CPT–Secteur privé : un dialogue affiché, des réformes toujours en attente

L’initiative du Conseil présidentiel de transition (CPT) de rencontrer les représentants du secteur privé, le lundi 30 juin 2025, s’inscrit dans une volonté affichée de jeter les bases d’une gouvernance rénovée. La rencontre, encadrée par des discours sur la transparence, l’efficacité et la compétitivité, s’insère dans une rhétorique déjà familière aux Haïtiens : celle de la réforme promise mais rarement concrétisée.

Si l’on s’en tient aux déclarations officielles, un nouveau pacte semble émerger, fondé sur le dialogue entre l’État et les forces économiques pour enclencher un progrès durable.

Mais derrière cette façade consensuelle, la réalité institutionnelle demeure inchangée. Le pays continue d’évoluer dans un climat où la parole politique n’est pas toujours suivie d’effet, et où les grands principes sont brandis comme des symboles plus que comme des outils d’action.

Parler de « gouvernance moderne » dans un État miné par la désinstitutionalisation revient souvent à escamoter les urgences réelles du moment : l’incapacité de l’administration publique à fonctionner, l’érosion du contrat social et la déresponsabilisation des élites.

Le secteur privé, partenaire convoqué à la table du dialogue, est loin d’être un acteur neutre dans cette équation. Historiquement, certains pans de ce secteur ont participé à la reproduction des déséquilibres structurels, voire au maintien d’un cadre économique inégalitaire.

Le CPT, en lui tendant la main sans poser de conditions claires quant aux responsabilités sociales de ses représentants, semble privilégier le court-terme politique au détriment d’une refonte éthique et systémique du modèle économique.

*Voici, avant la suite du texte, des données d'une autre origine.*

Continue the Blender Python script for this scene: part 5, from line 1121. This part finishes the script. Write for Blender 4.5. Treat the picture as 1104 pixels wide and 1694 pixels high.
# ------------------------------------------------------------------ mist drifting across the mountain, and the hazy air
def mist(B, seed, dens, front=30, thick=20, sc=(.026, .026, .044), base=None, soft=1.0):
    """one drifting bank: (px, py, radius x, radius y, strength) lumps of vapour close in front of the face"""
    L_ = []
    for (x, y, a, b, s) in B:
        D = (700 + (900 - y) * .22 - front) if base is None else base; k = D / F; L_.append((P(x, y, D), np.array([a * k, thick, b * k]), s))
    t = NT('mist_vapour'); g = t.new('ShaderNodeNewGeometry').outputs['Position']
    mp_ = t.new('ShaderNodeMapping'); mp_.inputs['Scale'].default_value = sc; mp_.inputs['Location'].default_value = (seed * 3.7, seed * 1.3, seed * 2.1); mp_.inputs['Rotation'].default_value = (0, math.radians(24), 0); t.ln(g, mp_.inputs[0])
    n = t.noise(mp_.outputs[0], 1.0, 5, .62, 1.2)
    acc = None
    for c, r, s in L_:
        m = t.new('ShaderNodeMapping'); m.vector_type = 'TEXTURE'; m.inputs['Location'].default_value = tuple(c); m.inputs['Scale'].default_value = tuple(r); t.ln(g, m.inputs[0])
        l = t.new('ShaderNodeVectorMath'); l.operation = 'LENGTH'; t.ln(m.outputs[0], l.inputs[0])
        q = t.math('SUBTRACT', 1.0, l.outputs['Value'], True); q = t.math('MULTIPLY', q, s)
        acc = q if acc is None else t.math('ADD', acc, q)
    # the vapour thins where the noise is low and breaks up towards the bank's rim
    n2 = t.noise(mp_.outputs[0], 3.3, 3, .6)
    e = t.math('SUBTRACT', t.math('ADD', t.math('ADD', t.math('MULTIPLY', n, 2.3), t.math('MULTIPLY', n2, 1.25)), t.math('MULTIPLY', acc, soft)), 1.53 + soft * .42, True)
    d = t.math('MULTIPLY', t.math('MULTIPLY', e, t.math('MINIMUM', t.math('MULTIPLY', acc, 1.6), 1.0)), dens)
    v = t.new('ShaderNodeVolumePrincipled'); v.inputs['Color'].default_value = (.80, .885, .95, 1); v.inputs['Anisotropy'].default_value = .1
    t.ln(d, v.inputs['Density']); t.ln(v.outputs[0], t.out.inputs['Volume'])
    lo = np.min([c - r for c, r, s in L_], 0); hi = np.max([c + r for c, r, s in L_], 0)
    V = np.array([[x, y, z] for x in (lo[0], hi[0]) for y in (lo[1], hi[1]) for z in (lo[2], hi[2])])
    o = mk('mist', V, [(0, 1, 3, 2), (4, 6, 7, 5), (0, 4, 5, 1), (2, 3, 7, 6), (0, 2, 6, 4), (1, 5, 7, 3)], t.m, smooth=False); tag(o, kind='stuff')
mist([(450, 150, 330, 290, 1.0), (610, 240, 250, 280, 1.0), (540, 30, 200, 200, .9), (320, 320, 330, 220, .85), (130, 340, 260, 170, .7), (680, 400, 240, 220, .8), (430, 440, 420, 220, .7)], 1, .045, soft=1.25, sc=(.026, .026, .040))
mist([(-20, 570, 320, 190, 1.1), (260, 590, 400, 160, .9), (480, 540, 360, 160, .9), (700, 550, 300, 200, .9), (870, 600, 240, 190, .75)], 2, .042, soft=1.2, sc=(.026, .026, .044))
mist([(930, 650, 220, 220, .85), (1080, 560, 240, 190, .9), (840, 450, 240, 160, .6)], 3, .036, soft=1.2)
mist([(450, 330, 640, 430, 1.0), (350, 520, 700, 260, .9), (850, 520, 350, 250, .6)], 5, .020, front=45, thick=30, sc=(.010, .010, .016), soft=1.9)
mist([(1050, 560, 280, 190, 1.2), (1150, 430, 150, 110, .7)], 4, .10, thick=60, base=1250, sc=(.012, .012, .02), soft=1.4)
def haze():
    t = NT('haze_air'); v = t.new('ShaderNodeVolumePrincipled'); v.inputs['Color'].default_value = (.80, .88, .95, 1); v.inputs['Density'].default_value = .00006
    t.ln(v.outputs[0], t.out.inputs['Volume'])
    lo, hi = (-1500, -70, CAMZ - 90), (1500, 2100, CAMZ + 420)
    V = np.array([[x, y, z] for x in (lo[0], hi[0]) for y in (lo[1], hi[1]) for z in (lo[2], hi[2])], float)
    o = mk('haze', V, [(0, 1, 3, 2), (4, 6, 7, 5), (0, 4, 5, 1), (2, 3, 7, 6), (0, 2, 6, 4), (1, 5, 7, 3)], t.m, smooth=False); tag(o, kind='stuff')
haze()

Par ailleurs, l’accent mis sur un environnement des affaires « plus compétitif » révèle une vision du développement souvent déconnectée des réalités vécues par la majorité. Sans justice fiscale, sans protection des petites entreprises, sans inclusion des travailleurs informels, la compétitivité risque de servir les mieux dotés au détriment des plus vulnérables.

Il ne s’agit pas simplement de stimuler les investissements, mais de redistribuer les leviers du développement dans une logique d’équité et de justice sociale.